Selon le projet de loi, les parents pourraient dorénavant devoir assumer les couts de toutes les sorties éducatives. Il s’agit d’un grand pas vers l’arrière en matière de droit à la gratuité scolaire. « Ces sorties ont une portée sur les apprentissages et favorisent le développement personnel et social des élèves. Elles doivent être accessibles à tous, et un financement adéquat doit y être consacré », dit Josée Scalabrini3.

Josée Scalabrini et Sonia Ethier lors des consultations particulières et des auditions publiques portant sur le projet de loi no 12.

Gratuit ou pas?

Le projet de loi vise à préciser ce qui est gratuit ou non. Toutefois, plusieurs détails se font toujours attendre et devraient être dévoilés dans le règlement qui sera édicté à la suite de son adoption.

Sur la base de ce que nous savons déjà, voici ce que le projet de loi propose :

Ce qui serait gratuit :

  • Manuels scolaires, romans
  • Matériel de laboratoire, d’éducation physique et d’arts*
  • Frais administratifs

Ce qui ne le serait pas :

  • Programmes pédagogiques particuliers
  • Sorties scolaires
  • Matériel dans lequel l’élève écrit, dessine et découpe*
  • Matériel d’usage personnel (ex. : fournitures scolaires), d’organisation (ex. : étuis à crayons) et articles relevant de la tenue vestimentaire*
  • Transport du midi**
  • Service de garde**
  • Surveillance du midi**

*     À noter que le ministre peut préciser des éléments pour lesquels le droit à la gratuité s’applique ou ne s’applique pas.
**    Ces frais seraient plafonnés.

Manuels scolaires et cahiers d’exercices

Les manuels scolaires demeureraient gratuits, et les parents continueraient d’assumer les frais pour les documents dans lesquels l’élève écrit, dessine et découpe. C’est donc dire que les cahiers d’exercices feraient toujours l’objet de frais.

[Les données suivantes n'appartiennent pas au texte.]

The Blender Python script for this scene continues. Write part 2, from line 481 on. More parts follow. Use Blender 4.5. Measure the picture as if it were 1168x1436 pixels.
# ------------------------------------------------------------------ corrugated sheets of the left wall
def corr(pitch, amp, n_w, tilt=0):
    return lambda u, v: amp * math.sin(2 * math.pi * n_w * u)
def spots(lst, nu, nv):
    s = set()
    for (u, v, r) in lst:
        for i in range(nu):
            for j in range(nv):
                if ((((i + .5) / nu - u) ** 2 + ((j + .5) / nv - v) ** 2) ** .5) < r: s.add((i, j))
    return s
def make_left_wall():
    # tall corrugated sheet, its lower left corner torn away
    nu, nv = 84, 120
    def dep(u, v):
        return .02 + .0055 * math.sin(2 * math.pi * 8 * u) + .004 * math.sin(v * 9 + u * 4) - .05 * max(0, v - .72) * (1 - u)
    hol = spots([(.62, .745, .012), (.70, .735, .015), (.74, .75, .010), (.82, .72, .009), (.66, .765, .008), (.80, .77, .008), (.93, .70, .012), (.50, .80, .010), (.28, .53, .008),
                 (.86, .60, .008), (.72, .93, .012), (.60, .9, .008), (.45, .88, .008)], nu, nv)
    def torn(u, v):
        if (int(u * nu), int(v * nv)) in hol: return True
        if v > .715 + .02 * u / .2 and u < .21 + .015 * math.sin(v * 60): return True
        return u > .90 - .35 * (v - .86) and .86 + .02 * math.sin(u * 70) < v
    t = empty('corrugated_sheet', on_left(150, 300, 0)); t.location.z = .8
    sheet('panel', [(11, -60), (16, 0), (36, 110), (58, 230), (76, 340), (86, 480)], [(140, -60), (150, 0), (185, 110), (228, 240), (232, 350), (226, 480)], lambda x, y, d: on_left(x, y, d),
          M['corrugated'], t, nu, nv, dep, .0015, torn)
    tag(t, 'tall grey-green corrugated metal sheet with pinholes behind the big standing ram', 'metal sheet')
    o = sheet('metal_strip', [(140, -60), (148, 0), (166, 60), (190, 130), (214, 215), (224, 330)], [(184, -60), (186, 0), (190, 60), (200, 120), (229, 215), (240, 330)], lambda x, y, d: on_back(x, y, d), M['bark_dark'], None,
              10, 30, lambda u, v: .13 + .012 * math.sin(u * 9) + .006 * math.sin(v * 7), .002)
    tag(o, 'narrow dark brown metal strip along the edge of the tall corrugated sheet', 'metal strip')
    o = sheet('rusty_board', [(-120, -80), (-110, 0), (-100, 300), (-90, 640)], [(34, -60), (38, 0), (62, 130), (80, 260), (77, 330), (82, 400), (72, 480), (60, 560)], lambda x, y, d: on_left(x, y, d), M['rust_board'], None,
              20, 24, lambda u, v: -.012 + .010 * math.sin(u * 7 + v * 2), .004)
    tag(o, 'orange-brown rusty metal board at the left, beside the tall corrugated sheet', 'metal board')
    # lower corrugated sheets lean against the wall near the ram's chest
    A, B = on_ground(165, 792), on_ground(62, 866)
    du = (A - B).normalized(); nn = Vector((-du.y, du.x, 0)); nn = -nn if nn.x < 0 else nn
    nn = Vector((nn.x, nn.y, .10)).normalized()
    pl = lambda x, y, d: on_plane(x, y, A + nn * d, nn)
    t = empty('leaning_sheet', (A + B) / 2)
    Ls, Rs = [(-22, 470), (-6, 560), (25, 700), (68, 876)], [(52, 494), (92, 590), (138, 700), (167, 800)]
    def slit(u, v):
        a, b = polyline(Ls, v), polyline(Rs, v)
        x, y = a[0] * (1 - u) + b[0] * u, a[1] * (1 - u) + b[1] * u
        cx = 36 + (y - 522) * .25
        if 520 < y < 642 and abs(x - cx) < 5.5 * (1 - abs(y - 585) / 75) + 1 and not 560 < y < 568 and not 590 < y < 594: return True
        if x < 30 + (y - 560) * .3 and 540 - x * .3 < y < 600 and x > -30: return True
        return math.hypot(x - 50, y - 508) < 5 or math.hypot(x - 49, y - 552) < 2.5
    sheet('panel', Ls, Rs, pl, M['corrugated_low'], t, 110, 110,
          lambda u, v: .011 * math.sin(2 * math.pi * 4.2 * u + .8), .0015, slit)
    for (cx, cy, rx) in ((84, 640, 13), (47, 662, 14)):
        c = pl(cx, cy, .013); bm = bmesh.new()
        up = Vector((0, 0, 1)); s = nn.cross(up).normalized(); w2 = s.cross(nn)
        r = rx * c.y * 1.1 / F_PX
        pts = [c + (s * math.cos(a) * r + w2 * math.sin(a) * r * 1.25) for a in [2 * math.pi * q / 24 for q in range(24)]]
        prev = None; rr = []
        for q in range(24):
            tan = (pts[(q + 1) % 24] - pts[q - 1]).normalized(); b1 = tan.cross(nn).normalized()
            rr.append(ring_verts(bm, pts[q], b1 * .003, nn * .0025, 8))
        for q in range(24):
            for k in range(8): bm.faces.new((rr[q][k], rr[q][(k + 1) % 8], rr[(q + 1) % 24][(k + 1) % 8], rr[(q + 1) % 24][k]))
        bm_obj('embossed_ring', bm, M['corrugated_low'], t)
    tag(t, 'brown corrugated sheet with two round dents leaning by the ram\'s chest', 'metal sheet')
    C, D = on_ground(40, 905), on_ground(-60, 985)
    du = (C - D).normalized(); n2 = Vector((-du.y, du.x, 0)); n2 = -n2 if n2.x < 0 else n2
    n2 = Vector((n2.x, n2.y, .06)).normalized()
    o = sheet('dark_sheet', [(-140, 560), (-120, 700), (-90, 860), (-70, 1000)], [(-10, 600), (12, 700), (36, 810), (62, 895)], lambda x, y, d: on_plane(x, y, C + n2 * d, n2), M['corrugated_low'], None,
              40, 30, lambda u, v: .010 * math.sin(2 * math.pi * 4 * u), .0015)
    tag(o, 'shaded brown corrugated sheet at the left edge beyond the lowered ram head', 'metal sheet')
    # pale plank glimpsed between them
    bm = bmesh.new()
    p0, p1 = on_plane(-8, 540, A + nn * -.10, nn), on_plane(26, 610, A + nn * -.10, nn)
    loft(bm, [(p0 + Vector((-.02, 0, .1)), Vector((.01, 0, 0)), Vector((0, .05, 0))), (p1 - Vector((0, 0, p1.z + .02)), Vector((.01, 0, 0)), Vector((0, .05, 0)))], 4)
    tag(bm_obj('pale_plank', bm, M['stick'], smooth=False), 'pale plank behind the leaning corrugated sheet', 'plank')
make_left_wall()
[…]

Or, des enseignantes et enseignants se sont vu refuser l’achat de certains cahiers d’exercices, pourtant excellents et autorisés par le ministère. La raison évoquée : ceux-ci ne pouvaient pas être facturés aux parents puisque trop de contenu pédagogique y était inclus. Ils ne pouvaient pas non plus faire partie des cahiers offerts gratuitement. Rendre les cahiers d’exercices gratuits tout en assurant un financement suffisant permettrait de résoudre ce genre de problème. « C’est d’ailleurs ce que nous avons recommandé lors de la commission parlementaire », explique Josée Scalabrini.

Des consultations réclamées

Plusieurs précisions quant au projet de loi no 12 seront apportées ultérieurement par voie de règlement. Alors que tout nouveau règlement est habituellement soumis à la consultation, le premier découlant de l’adoption du projet de loi en serait exclu. « Vu l’importance de cette pièce règlementaire, nous avons revendiqué en commission parlementaire qu’elle soit soumise à la consultation », dit Sonia Ethier.

L’accès aux services, un préalable à leur gratuité

Malheureusement, le projet de loi n’a pas permis une réflexion en profondeur qui aurait aussi pu porter sur l’accessibilité à tous les services éducatifs, y compris aux services complémentaires. « Cet accès n’est pas assuré actuellement, et cela a des effets discriminatoires à l’égard de certains élèves, soutient Sonia Ethier. Le droit à la gratuité est déjà abondamment contourné en raison d’un manque chronique de financement. Un niveau de ressources suffisant et stable, en adéquation avec les besoins des élèves, doit être assuré. »


1 Au moment d’écrire cet article en avril 2019, le projet de loi avait été déposé, mais n’avait pas encore été adopté. L’article ne tient donc pas compte d’éventuels amendements.
2 Sonia Ethier est présidente de la CSQ.
3 Josée Scalabrini est présidente de la Fédération des syndicats de l’enseignement (FSE-CSQ).